__Given task__
From the listing that follows, extract every line and set it down unaltered.

__Information provided__

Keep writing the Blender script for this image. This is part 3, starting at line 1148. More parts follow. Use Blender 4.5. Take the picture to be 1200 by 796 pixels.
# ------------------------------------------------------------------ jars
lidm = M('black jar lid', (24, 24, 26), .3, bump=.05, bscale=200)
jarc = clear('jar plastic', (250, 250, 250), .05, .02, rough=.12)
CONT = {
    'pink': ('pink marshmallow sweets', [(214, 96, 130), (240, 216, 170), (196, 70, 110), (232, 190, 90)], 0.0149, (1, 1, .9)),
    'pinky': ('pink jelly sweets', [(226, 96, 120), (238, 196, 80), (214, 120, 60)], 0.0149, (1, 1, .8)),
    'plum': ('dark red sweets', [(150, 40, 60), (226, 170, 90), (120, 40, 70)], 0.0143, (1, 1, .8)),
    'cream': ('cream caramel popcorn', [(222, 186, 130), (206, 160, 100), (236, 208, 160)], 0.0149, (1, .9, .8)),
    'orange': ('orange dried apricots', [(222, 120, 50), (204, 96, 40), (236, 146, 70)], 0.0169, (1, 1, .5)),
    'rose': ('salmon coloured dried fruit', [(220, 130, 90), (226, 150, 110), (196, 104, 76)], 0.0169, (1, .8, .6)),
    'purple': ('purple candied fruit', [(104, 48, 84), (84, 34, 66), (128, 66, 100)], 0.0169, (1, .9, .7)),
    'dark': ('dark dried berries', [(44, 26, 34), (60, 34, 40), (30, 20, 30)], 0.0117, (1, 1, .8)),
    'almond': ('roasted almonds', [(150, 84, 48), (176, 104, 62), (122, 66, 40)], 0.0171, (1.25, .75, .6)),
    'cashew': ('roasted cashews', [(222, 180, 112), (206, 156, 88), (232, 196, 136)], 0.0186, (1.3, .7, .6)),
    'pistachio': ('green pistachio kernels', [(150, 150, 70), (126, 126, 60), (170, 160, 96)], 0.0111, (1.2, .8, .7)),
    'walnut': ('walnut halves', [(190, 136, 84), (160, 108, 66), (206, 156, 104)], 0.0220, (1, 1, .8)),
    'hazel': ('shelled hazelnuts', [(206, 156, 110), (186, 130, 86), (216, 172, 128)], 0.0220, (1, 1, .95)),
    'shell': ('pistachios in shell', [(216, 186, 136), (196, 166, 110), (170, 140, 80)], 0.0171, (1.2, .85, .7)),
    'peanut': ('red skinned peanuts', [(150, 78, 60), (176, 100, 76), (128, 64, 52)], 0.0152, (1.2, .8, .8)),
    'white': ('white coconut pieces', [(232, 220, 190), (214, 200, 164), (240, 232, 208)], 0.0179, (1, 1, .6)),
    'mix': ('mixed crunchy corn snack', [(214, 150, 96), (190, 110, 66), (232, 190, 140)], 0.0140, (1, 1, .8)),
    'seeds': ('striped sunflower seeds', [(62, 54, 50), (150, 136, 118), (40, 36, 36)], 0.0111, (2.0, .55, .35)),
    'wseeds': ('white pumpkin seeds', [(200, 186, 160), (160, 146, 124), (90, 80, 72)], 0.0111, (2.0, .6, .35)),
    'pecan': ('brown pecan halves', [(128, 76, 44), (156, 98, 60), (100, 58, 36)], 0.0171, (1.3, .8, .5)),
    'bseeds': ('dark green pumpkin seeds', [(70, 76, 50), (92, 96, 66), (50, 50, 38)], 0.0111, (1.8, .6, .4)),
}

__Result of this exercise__
Keep writing the Blender script for this image. This is part 3, starting at line 1148. More parts follow. Use Blender 4.5. Take the picture to be 1200 by 796 pixels.
# ------------------------------------------------------------------ jars
lidm = M('black jar lid', (24, 24, 26), .3, bump=.05, bscale=200)
jarc = clear('jar plastic', (250, 250, 250), .05, .02, rough=.12)
CONT = {
    'pink': ('pink marshmallow sweets', [(214, 96, 130), (240, 216, 170), (196, 70, 110), (232, 190, 90)], 0.0149, (1, 1, .9)),
    'pinky': ('pink jelly sweets', [(226, 96, 120), (238, 196, 80), (214, 120, 60)], 0.0149, (1, 1, .8)),
    'plum': ('dark red sweets', [(150, 40, 60), (226, 170, 90), (120, 40, 70)], 0.0143, (1, 1, .8)),
    'cream': ('cream caramel popcorn', [(222, 186, 130), (206, 160, 100), (236, 208, 160)], 0.0149, (1, .9, .8)),
    'orange': ('orange dried apricots', [(222, 120, 50), (204, 96, 40), (236, 146, 70)], 0.0169, (1, 1, .5)),
    'rose': ('salmon coloured dried fruit', [(220, 130, 90), (226, 150, 110), (196, 104, 76)], 0.0169, (1, .8, .6)),
    'purple': ('purple candied fruit', [(104, 48, 84), (84, 34, 66), (128, 66, 100)], 0.0169, (1, .9, .7)),
    'dark': ('dark dried berries', [(44, 26, 34), (60, 34, 40), (30, 20, 30)], 0.0117, (1, 1, .8)),
    'almond': ('roasted almonds', [(150, 84, 48), (176, 104, 62), (122, 66, 40)], 0.0171, (1.25, .75, .6)),
    'cashew': ('roasted cashews', [(222, 180, 112), (206, 156, 88), (232, 196, 136)], 0.0186, (1.3, .7, .6)),
    'pistachio': ('green pistachio kernels', [(150, 150, 70), (126, 126, 60), (170, 160, 96)], 0.0111, (1.2, .8, .7)),
    'walnut': ('walnut halves', [(190, 136, 84), (160, 108, 66), (206, 156, 104)], 0.0220, (1, 1, .8)),
    'hazel': ('shelled hazelnuts', [(206, 156, 110), (186, 130, 86), (216, 172, 128)], 0.0220, (1, 1, .95)),
    'shell': ('pistachios in shell', [(216, 186, 136), (196, 166, 110), (170, 140, 80)], 0.0171, (1.2, .85, .7)),
    'peanut': ('red skinned peanuts', [(150, 78, 60), (176, 100, 76), (128, 64, 52)], 0.0152, (1.2, .8, .8)),
    'white': ('white coconut pieces', [(232, 220, 190), (214, 200, 164), (240, 232, 208)], 0.0179, (1, 1, .6)),
    'mix': ('mixed crunchy corn snack', [(214, 150, 96), (190, 110, 66), (232, 190, 140)], 0.0140, (1, 1, .8)),
    'seeds': ('striped sunflower seeds', [(62, 54, 50), (150, 136, 118), (40, 36, 36)], 0.0111, (2.0, .55, .35)),
    'wseeds': ('white pumpkin seeds', [(200, 186, 160), (160, 146, 124), (90, 80, 72)], 0.0111, (2.0, .6, .35)),
    'pecan': ('brown pecan halves', [(128, 76, 44), (156, 98, 60), (100, 58, 36)], 0.0171, (1.3, .8, .5)),
    'bseeds': ('dark green pumpkin seeds', [(70, 76, 50), (92, 96, 66), (50, 50, 38)], 0.0111, (1.8, .6, .4)),
}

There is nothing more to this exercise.